Are You Rushing to Get Your Next Belt?

By Alec Baulding

There is a great quote that states, ”If the belt is the goal, you will quit once you receive it. If knowledge is the goal, you will never stop.” It’s important that you understand your reasons for training because you might be setting yourself up for a lot of hardship. If the belt is your only goal in training Jiu Jitsu, you are going to learn the hard way that it is only a piece of fabric that holds your gi together. It does not give you magical powers that allow you to beat any opponent and it won’t change your abilities. Of course, it’s cool to have some color on your belt. The lower belt students will start to look to you for guidance and your opinion and experience will carry more weight.
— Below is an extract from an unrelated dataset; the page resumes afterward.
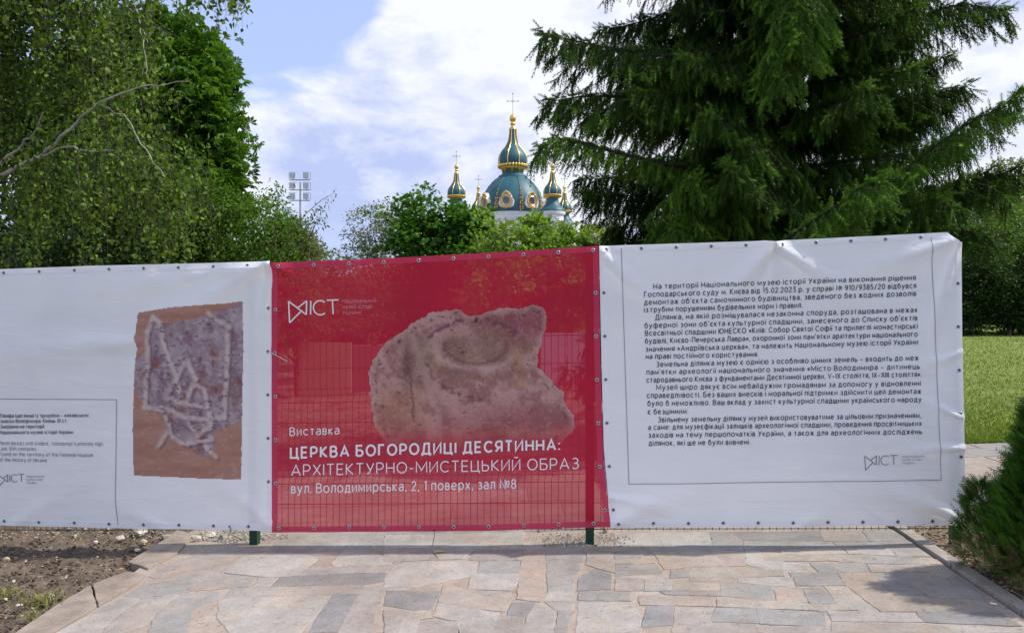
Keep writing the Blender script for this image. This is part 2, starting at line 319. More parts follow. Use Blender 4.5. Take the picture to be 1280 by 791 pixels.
STONES = '''1p 920,340 1000,290 1180,220 1400,170 1640,190 1510,215 1380,320 1180,345 960,355
1w 340,694 600,550 760,470 860,480 700,600 620,694
1g 770,465 900,395 1180,350 1190,430 1100,445 870,480
1p 870,485 1100,450 960,560 900,640 720,694 630,694 710,600
1g 1110,455 1340,440 1345,490 1180,560 1150,694 910,694 970,565
2w 200,320 330,215 700,210 770,240 640,340 540,350 380,340
2p 560,80 980,80 940,160 930,180 880,210 460,210 500,160
2g 985,80 1180,80 1170,160 950,165
2w 1190,80 1600,75 1570,172 1180,165
2w 930,180 1080,185 1230,240 1220,275 880,285 860,262
2p 750,290 880,285 1220,275 1190,320 640,340 700,300
2b 540,355 720,335 1190,325 1180,375 1080,390 860,395 490,405
2w 410,350 530,355 480,405 380,405
2p 0,345 190,330 375,350 350,405 100,425 0,430
2p 250,415 860,400 1060,395 1040,450 800,460 210,478
2w 170,500 210,480 800,462 820,520 660,694 240,694 160,600
2b 870,455 1010,455 960,560 890,680 720,690 800,560
2p 1070,415 1190,415 1130,560 1110,694 900,694 970,560 1020,455
3p 0,180 270,175 330,240 100,250 70,260 0,250
3w 300,180 560,180 480,235 340,240
3w 380,72 860,70 850,175 345,172
3p 580,185 850,185 840,245 600,245 520,240
3w 50,290 140,255 560,250 570,330 440,360 200,400 0,410 10,350
3g 590,250 830,250 825,325 580,325
3o 850,215 990,200 990,310 985,460 960,500 820,480 830,330
3g 1000,200 1240,200 1200,310 1000,315
3g 1000,320 1190,312 1160,430 1010,440
3w 590,330 825,330 820,380 780,430 520,420 540,350
3b 20,430 350,435 290,540 180,550 0,520
3t 370,400 520,425 770,440 790,480 740,560 480,530 340,500
3w 340,510 470,535 700,570 670,690 470,694 450,620 300,590
3b 790,505 930,505 870,595 760,580
3w 935,515 1050,555 1045,694 850,694 880,600
3p 990,500 1170,500 1160,555 1060,548
3g 1070,560 1155,560 1125,694 1050,694
3p 0,555 160,560 100,640 60,694 0,694
3w 170,560 340,595 220,610 200,694 80,694 110,640
3p 230,612 450,622 450,694 210,694
3p 705,585 860,600 840,694 680,694
3w 1010,445 1160,435 1180,495 970,492
4b 20,360 110,300 215,330 210,420 10,430
4t 70,200 230,195 235,320 130,295 60,270
4g 240,190 440,190 400,225 240,235
4t 245,240 470,235 480,262 245,268
4g 245,272 480,267 530,310 520,325 245,340
4o 480,190 1030,185 1035,280 720,283 600,300 540,300
4g 590,310 700,305 695,345 580,355
4t 715,290 1035,285 1180,300 1275,300 1275,340 990,347 980,380 705,370
4p 250,350 410,360 415,430 240,430
4w 420,365 575,370 580,430 420,435
4t 585,375 880,385 885,430 590,430
4g 525,437 885,437 880,465 560,455
4g 890,387 1200,403 1215,490 890,465
4w 1000,352 1280,347 1330,352 1290,402 1210,400 1000,380
4g 20,440 320,440 330,495 20,490
4w 20,500 330,500 400,600 390,694 0,694
4b 440,530 600,525 590,640 400,655
4t 390,465 520,460 860,472 850,530 610,520 400,520
4p 610,530 840,540 830,620 780,694 590,694
4g 860,537 1100,542 1130,630 835,620
4g 1110,542 1525,570 1530,650 1140,635
4p 830,628 1100,640 1120,694 790,694
4w 1045,187 1280,205 1275,292 1160,295 1045,270
4t 870,472 1240,497 1420,512 1500,555 870,530
4w 240,80 815,72 835,148 240,155
4g 825,72 945,72 1010,122 1030,180 460,185 400,165 840,150
5b -230,72 310,65 340,124 -170,122
5p 320,65 570,62 620,125 345,125
5g 580,62 770,60 870,130 690,130 630,125
5g -150,127 380,130 430,160 80,175 -140,178
5g 400,130 690,132 740,165 450,165
5p 700,135 880,135 1000,220 800,220
5w 80,180 450,170 480,205 90,210
5w 470,170 740,168 790,218 500,205
5t -20,215 440,212 430,250 -20,250
5t 450,212 560,212 600,260 440,254
5g 580,222 880,222 930,268 610,265
5w -20,257 250,262 240,300 -20,305
5g 260,260 590,264 620,315 320,325
5t 610,272 930,272 980,315 640,318
5t 890,225 1040,240 1170,340 1090,350 980,310
5g 130,318 420,322 470,395 180,400
5o 430,327 640,322 700,410 900,558 690,558 480,400
5g 645,322 830,325 870,380 700,395
5b 700,400 880,387 960,460 740,450
5g 840,327 1080,352 1250,480 1010,480 885,385
5g 1095,350 1180,350 1300,440 1340,500 1265,490
5g 210,420 335,407 420,510 260,510
5w 345,402 480,407 680,553 560,553 430,515
5o 30,417 200,412 240,500 60,500
5t 245,515 420,515 550,552 370,553 320,560
5t 740,457 1260,500 1430,562 910,555 840,530
5w 370,558 900,572 960,625 400,620
5b 920,562 1430,572 1560,650 960,625
5t 400,628 960,634 1100,652 1140,694 400,694
5w 1110,652 1280,655 1590,665 1620,694 1150,694
5p -60,655 350,655 395,694 -60,694'''
for i, ln in enumerate(STONES.split('\n')):
    k0, *pts = ln.split(); tx = TILES[int(k0[0])]
    poly = [gp(tx + float(a) / 4.923, 650 + float(c) / 4.923) for a, c in (q.split(',') for q in pts)]
    slab(poly, SM[k0[1]], pavement, proud=(i * 37 % 11) * .0003, shrink=-.008, jit=.006)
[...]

There is also more responsibility that is placed upon you as well. When a new student tries out the class but the instructor is busy teaching, guess who will have to teach the fundamentals of Jiu Jitsu while also explaining why we roll on the ground to the new guy? You will. Instructor running late so who will lead the warm up now? You will. You’re at the local tournament and a student needs a coach. You are the coach now. Jiu Jitsu is so much more than just about belts and winning. You can use it to develop yourself into a better person, forming great habits like discipline, perseverance, humility, confidence, and a whole host of other great attributes.

So many students start Jiu Jitsu seeking to earn a belt only to find out that it is not easy and quit because they see it as the end goal. “I want to get my black belt!” However, the training does not stop once you get the new belt. A long time ago a blue belt in Brazilian Jiu Jitsu would be the equivalent to a black belt in most other martial arts because it was an achievement. To get a belt in Jiu Jitsu is to fail over and over again, get tapped out, and then when you are at your lowest point, you have to pick yourself up and try again. Achieving a belt in Jiu Jitsu is all about persevering, getting your butt kicked and going back for more. This is the attitude that instructors want to see in every student that walks into their academy. A student could have all the talent in the world and still not receive the next belt because it’s not only about how much skill or talent you have, it’s also about your character. Are you a hard worker? Do you listen and try the techniques your instructor shows you? Do you help others? Are you a good person off of the mats? There are so many things that go into being promoted to the next level. So, instead of saying that you want to get your blue belt or whatever belt, change your thoughts to I want to roll like a blue belt. The development of skill should always be the goal for everyone in Jiu Jitsu. It doesn’t matter what belt hangs around your waste if you don’t have the skill to back it up. This is where the idea of sand bagging comes from; when you train with someone and their skill far out matches their belt color. At this point all of your training partners will be complaining to the instructor to promote the person in question. It’s far better to have everyone ready to push you out of a belt and onto the next belt level than to spend time worrying about being promoted. Let your Jiu Jitsu skill do the talking for you and the belt will come when it comes.